Work one lens at a time and zoom in before brushing. Tight, accurate strokes that cover only the bright patch give the AI more real detail to copy, so the rebuilt eye matches the face. When only one lens has glare, the clear eye acts as a reference and results look most natural. For heavy reflections that wash out the entire lens, expect a fuller synthesized eye and sanity-check iris color, gaze direction, and pupil size against the original. If the first pass looks off, undo and re-brush a slightly smaller area rather than a larger one. For ID shots, confirm the final image still meets the rule of a neutral expression and no visible reflection before you submit it.

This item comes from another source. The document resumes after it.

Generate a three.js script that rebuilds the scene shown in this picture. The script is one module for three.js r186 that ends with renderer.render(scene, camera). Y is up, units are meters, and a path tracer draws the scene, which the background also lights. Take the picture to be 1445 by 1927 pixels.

Frequently asked questions

Can it really rebuild the eye hidden behind the glare?
It reconstructs a plausible eye, not the literal hidden pixels. A bright reflection destroys the detail underneath, so the AI synthesizes a natural-looking eye from the rest of the face and the clearer eye. Results are strongest when only one lens is affected; review iris position and symmetry before saving.
Is Magic Eraser free to start?
Yes. Magic Eraser has a free tier on web, iOS, and Android, and exports come without a watermark, so you can clean up lens glare and check the result before deciding on anything more.
Will it work for a strict passport or ID photo?
It can remove the reflection many ID rules forbid and rebuild a clear eye, which often makes a borderline photo usable. Because the eye is reconstructed, double-check that the final image still meets your country's requirements for expression and no glare before submitting.